Start Given data
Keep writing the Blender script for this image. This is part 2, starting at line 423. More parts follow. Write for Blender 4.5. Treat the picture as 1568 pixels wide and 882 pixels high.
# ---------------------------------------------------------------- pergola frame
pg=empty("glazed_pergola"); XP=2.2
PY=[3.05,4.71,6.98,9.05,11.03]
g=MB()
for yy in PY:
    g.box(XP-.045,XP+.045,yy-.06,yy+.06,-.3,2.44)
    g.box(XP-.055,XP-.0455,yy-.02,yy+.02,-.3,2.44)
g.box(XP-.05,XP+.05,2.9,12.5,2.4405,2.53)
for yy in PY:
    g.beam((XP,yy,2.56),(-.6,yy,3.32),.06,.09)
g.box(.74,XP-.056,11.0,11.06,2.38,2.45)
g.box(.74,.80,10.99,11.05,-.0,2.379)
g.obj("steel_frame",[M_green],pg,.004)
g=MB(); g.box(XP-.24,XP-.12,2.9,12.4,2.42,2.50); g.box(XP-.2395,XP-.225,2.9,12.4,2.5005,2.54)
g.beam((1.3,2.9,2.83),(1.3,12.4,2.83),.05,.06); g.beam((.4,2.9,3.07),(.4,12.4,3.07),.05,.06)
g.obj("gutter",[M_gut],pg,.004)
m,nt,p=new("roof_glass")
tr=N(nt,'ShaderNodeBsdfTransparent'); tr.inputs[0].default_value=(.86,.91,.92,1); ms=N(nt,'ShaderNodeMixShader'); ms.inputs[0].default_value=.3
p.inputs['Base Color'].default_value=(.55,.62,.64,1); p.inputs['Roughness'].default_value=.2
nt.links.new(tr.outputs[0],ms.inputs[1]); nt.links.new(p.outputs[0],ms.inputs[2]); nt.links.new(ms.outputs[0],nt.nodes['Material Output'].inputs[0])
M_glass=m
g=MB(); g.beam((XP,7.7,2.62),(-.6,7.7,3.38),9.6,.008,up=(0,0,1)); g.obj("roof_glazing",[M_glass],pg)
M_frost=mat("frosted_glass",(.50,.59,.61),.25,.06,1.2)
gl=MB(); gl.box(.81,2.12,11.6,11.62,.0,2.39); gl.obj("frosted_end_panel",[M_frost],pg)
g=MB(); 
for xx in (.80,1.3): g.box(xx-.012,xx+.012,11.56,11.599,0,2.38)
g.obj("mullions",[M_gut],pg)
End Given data
All of the data must be returned exactly.

Keep writing the Blender script for this image. This is part 2, starting at line 423. More parts follow. Write for Blender 4.5. Treat the picture as 1568 pixels wide and 882 pixels high.
# ---------------------------------------------------------------- pergola frame
pg=empty("glazed_pergola"); XP=2.2
PY=[3.05,4.71,6.98,9.05,11.03]
g=MB()
for yy in PY:
    g.box(XP-.045,XP+.045,yy-.06,yy+.06,-.3,2.44)
    g.box(XP-.055,XP-.0455,yy-.02,yy+.02,-.3,2.44)
g.box(XP-.05,XP+.05,2.9,12.5,2.4405,2.53)
for yy in PY:
    g.beam((XP,yy,2.56),(-.6,yy,3.32),.06,.09)
g.box(.74,XP-.056,11.0,11.06,2.38,2.45)
g.box(.74,.80,10.99,11.05,-.0,2.379)
g.obj("steel_frame",[M_green],pg,.004)
g=MB(); g.box(XP-.24,XP-.12,2.9,12.4,2.42,2.50); g.box(XP-.2395,XP-.225,2.9,12.4,2.5005,2.54)
g.beam((1.3,2.9,2.83),(1.3,12.4,2.83),.05,.06); g.beam((.4,2.9,3.07),(.4,12.4,3.07),.05,.06)
g.obj("gutter",[M_gut],pg,.004)
m,nt,p=new("roof_glass")
tr=N(nt,'ShaderNodeBsdfTransparent'); tr.inputs[0].default_value=(.86,.91,.92,1); ms=N(nt,'ShaderNodeMixShader'); ms.inputs[0].default_value=.3
p.inputs['Base Color'].default_value=(.55,.62,.64,1); p.inputs['Roughness'].default_value=.2
nt.links.new(tr.outputs[0],ms.inputs[1]); nt.links.new(p.outputs[0],ms.inputs[2]); nt.links.new(ms.outputs[0],nt.nodes['Material Output'].inputs[0])
M_glass=m
g=MB(); g.beam((XP,7.7,2.62),(-.6,7.7,3.38),9.6,.008,up=(0,0,1)); g.obj("roof_glazing",[M_glass],pg)
M_frost=mat("frosted_glass",(.50,.59,.61),.25,.06,1.2)
gl=MB(); gl.box(.81,2.12,11.6,11.62,.0,2.39); gl.obj("frosted_end_panel",[M_frost],pg)
g=MB(); 
for xx in (.80,1.3): g.box(xx-.012,xx+.012,11.56,11.599,0,2.38)
g.obj("mullions",[M_gut],pg)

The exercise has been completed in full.